* **Records supplied**:
———

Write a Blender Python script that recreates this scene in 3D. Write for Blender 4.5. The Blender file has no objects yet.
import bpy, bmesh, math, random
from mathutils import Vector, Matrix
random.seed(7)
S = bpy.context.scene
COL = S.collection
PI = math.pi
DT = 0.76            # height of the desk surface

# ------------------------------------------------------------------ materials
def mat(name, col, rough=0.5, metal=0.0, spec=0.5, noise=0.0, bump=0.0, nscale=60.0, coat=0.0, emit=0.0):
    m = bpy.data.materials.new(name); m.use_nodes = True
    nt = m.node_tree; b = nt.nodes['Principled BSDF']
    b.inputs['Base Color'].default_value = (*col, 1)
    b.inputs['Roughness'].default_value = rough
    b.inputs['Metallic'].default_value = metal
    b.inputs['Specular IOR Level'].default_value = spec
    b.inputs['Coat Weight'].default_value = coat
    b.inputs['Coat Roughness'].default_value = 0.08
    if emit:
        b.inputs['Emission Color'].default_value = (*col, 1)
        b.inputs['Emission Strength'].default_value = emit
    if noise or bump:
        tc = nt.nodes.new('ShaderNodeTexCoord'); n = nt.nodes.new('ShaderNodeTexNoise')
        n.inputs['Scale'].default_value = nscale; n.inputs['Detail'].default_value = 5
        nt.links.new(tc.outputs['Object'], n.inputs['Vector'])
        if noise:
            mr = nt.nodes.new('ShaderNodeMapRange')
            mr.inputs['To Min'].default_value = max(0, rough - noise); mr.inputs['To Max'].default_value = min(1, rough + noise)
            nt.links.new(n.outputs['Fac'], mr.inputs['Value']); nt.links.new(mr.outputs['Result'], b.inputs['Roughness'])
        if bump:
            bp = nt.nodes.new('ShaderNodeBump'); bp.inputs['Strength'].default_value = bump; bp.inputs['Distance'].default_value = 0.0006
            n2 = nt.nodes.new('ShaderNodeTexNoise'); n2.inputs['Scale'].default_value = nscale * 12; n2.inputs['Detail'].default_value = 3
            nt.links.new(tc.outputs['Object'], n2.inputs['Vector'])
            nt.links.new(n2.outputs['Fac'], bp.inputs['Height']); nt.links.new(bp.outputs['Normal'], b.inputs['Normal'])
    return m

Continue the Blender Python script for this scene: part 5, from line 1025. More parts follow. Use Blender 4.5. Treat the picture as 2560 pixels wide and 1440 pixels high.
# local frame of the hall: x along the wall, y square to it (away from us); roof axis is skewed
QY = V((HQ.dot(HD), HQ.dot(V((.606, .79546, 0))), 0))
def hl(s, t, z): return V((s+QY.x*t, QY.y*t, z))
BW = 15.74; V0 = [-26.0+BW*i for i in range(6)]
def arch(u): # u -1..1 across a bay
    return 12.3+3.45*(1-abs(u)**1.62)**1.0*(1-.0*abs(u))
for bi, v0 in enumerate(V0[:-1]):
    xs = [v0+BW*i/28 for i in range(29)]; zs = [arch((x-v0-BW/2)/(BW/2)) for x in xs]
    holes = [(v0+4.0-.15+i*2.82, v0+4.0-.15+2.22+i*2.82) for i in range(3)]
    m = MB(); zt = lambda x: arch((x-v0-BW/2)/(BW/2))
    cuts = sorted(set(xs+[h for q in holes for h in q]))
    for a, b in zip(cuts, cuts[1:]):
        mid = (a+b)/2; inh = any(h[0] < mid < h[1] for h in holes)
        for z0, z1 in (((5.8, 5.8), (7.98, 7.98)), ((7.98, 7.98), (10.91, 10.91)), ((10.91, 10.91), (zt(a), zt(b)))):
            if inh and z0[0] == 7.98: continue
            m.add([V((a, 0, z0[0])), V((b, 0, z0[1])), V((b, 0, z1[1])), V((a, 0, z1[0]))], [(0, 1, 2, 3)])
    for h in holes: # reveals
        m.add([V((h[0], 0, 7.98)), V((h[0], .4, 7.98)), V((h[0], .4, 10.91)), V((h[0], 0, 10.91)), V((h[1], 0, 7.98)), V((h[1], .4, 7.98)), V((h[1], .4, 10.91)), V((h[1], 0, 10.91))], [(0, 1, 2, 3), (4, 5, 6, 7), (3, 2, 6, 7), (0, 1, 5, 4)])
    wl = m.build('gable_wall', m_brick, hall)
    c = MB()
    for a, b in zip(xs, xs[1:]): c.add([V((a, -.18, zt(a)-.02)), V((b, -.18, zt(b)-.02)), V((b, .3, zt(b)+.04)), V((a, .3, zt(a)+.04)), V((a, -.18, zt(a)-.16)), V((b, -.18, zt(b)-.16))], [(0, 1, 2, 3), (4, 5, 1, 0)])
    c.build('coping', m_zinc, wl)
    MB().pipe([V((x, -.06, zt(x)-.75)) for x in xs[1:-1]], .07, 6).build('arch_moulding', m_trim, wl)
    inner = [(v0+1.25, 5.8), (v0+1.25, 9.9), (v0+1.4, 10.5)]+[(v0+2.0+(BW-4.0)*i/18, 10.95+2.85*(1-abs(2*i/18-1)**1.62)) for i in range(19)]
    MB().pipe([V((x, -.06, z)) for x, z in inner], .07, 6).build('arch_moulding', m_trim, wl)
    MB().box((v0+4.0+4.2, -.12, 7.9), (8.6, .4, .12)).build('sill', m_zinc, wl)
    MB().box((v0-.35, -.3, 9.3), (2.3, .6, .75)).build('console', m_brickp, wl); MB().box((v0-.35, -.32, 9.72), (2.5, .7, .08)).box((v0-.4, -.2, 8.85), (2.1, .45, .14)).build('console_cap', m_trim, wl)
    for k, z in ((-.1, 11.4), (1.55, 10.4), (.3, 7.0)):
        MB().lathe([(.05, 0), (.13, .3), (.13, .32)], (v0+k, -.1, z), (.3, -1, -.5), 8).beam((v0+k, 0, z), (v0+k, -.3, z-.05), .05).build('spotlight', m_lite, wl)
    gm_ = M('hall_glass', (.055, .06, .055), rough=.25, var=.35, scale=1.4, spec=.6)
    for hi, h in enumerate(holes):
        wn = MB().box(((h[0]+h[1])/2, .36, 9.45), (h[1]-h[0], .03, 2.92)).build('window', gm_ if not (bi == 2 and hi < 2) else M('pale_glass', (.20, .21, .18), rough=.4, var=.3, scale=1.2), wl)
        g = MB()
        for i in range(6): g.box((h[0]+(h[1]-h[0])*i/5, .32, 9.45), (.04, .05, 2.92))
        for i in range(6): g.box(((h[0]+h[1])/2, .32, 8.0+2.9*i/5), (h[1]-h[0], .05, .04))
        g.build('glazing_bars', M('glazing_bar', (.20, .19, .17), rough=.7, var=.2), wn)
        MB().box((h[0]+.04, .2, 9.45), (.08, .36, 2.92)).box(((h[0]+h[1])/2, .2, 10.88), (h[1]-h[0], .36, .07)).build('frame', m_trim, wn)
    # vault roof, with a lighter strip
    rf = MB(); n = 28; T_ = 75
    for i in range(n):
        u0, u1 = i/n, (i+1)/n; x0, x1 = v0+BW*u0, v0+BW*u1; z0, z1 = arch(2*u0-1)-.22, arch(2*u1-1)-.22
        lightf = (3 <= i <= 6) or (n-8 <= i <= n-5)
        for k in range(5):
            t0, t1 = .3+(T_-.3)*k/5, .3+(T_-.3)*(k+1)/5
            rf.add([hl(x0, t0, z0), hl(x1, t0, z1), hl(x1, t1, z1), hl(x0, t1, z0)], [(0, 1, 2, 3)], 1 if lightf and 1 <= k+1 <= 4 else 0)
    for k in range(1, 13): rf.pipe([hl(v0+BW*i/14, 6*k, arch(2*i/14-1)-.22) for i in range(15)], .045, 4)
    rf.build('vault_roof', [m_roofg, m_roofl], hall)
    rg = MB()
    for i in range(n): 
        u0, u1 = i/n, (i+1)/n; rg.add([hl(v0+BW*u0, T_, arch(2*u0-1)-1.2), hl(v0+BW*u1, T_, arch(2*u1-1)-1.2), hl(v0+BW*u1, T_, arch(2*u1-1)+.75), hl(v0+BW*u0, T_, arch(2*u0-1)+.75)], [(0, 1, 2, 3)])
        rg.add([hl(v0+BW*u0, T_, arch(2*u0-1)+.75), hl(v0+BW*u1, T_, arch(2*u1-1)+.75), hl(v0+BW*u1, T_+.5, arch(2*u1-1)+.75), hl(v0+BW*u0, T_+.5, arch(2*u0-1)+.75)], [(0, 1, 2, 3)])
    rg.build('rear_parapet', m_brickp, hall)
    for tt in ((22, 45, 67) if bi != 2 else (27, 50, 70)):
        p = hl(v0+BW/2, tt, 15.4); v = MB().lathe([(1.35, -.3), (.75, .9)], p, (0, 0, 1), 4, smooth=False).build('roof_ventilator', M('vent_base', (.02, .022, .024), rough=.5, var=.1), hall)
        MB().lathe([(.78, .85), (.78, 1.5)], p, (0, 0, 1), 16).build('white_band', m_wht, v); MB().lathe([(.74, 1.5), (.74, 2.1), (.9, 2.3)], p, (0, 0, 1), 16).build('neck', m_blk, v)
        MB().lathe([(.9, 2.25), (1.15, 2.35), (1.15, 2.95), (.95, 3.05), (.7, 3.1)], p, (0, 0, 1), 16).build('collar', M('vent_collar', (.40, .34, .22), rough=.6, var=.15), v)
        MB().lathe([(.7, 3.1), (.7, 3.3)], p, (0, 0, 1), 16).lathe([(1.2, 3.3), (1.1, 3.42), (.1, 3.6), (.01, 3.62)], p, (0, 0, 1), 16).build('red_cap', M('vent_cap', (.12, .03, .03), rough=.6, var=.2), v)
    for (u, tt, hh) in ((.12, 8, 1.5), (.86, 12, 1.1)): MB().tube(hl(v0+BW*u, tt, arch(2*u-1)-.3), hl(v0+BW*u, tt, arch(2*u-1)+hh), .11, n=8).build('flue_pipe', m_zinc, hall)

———

* **What is required**:
Print the lines above, unchanged, from the start of the records to the line with "the desk surface", including that final line.

* **The completed task**:
Write a Blender Python script that recreates this scene in 3D. Write for Blender 4.5. The Blender file has no objects yet.
import bpy, bmesh, math, random
from mathutils import Vector, Matrix
random.seed(7)
S = bpy.context.scene
COL = S.collection
PI = math.pi
DT = 0.76            # height of the desk surface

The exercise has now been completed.